O Negócios recorda que o MRH entregou um primeiro lote de assinaturas com 6.528 subscritores, tendo a Secretaria-Geral do Ministério da Administração Interna informado, em 03 de dezembro, que apenas 4.863 eleitores se encontram «inscritos no recenseamento eleitoral na respetiva área» do município de Lisboa. Três dias depois da deliberação quanto à realização do referendo, o movimento entregou à AML um segundo lote com mais 612 subscritores recenseados no município de Lisboa, que seguiram para o TC sem verificação prévia.

O TC entende que «daí que seja também fundamental que se proceda a um controlo efetivo das assinaturas, desde logo antes da deliberação, aspeto relevante no processo de fiscalização preventiva da constitucionalidade e legalidade do referendo». Defende que a AML deveria ter verificado todas as assinaturas que recebeu, podendo «solicitar aos serviços competentes da administração pública a verificação administrativa, por amostragem, da autenticidade das assinaturas e da identificação dos subscritores da iniciativa».

Assim, o segundo lote de assinaturas deveria ter sido verificado e, «antes de suprido o vício pela apresentação de novas assinaturas e do seu controlo, não estaria a AML autorizada a proceder à conversão da iniciativa popular em deliberação», considera o TC, considerando que «não estava preenchido um dos requisitos fundamentais da iniciativa popular referendária - a subscrição da proposta por 5.000 eleitores recenseados no município de Lisboa». Seria necessário identificar os mandatários da iniciativa popular «em número não inferior a 15», e a AML deveria pedir um parecer ao presidente da Câmara Municipal de Lisboa, já que é ao executivo municipal que compete determinar o cancelamento do registo do estabelecimento de alojamento local nas condições revistas na lei, nomeadamente no Regime Jurídico da Exploração dos Estabelecimentos de Alojamento Local (RJEEAL). «Só por si, estes vícios obstariam ao sucesso da iniciativa, mas, ainda assim, proceder-se-á a uma análise no que toca ao plano substantivo».

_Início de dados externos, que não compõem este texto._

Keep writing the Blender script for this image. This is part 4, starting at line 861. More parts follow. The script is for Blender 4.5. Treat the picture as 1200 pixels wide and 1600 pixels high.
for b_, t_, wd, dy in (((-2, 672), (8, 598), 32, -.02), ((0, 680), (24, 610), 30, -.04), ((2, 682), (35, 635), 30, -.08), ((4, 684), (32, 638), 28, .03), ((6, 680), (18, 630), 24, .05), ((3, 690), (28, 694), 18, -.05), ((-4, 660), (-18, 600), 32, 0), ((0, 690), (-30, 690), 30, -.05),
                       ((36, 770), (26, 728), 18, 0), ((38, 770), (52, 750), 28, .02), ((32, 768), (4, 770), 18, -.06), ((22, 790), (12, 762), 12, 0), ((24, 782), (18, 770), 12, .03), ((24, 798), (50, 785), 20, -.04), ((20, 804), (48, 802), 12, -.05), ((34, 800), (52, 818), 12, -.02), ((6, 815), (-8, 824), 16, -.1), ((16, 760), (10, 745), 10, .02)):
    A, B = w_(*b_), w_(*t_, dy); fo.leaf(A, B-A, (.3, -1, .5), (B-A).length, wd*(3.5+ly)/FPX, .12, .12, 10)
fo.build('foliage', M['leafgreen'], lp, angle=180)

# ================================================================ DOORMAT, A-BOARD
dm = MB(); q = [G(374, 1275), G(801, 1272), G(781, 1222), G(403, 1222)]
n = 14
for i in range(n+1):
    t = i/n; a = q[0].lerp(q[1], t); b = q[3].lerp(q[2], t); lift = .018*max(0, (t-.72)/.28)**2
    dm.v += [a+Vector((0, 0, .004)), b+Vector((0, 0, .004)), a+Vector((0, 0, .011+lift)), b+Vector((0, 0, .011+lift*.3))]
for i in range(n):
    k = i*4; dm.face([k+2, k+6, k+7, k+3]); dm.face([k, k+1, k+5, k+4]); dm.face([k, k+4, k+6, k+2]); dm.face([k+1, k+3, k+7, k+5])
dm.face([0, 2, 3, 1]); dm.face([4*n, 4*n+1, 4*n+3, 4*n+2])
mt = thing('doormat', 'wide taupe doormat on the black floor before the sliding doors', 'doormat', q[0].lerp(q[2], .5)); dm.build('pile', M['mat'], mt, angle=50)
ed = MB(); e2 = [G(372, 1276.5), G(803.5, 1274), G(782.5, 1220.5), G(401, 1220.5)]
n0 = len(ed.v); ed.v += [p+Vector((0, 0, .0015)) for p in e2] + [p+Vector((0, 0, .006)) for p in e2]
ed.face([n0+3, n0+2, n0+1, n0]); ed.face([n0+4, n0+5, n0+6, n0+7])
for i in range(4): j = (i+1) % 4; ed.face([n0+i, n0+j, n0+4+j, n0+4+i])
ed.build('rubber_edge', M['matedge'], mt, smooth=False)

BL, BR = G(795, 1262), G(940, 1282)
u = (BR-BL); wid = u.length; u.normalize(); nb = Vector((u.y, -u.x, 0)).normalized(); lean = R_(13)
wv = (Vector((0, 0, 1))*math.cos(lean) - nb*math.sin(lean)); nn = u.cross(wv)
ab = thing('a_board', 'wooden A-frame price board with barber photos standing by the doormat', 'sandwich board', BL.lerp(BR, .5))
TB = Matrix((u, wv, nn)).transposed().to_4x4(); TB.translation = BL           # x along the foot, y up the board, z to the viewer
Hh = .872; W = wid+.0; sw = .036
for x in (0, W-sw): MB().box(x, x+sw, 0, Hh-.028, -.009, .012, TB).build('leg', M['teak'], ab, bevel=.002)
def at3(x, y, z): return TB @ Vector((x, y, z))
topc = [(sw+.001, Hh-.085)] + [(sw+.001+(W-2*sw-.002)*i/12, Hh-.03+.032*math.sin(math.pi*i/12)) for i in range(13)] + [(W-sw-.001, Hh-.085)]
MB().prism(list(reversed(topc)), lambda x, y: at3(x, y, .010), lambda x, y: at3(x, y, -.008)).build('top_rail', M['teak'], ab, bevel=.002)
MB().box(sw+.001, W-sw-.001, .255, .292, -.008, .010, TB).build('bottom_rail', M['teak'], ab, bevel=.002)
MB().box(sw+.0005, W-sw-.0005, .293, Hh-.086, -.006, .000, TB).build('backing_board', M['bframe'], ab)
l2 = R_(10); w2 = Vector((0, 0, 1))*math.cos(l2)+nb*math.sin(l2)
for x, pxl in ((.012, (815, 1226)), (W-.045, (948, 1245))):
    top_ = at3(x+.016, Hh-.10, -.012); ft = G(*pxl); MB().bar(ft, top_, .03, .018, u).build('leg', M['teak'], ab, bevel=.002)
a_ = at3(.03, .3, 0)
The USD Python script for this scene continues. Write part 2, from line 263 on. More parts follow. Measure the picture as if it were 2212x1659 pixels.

O Tribunal Constitucional considera, ainda, que as perguntas do referendo local, inclusive a proibição de estabelecimentos de AL em imóveis destinados a habitação, «são inequivocamente desconformes com o quadro legal». O Regulamento Municipal do Alojamento Local não pode prever essa solução de interdição «nem por via da definição de 'utilização válida' do imóvel nem pelo estabelecimento de zonas de contenção e de crescimento sustentável». No primeiro caso – «utilizações válidas» –, «pois a concretização legislativa afasta que, por via infralegal, se ponha em causa a lei. Recorda-se, por exemplo, que, quanto ao alojamento local na modalidade quartos, é o próprio legislador que só admite o uso habitacional, não podendo o poder regulamentar municipal afastá-lo», exemplifica. «Em nenhum caso se admite o cancelamento de todos os registos relativos a alojamento local em imóveis destinados a habitação. Na verdade, deixando de lado o prazo máximo de 180 dias (período temporal, aliás, suscetível de gerar problemas em sede de proteção de confiança, mas que se torna dispensável examinar hic et nunc), o regulamento não pode estabelecer novas condições de cancelamento do registo, que não as previstas na lei (artigo 9.º, desde logo, o n.º 1 do RJEEAL)», pode ainda ler-se no acórdão.

O tribunal conclui, assim, que existe «um vício insanável da deliberação de referendo, o que impede definitivamente a sua realização, tornando-se desnecessário proceder à apreciação de outras questões».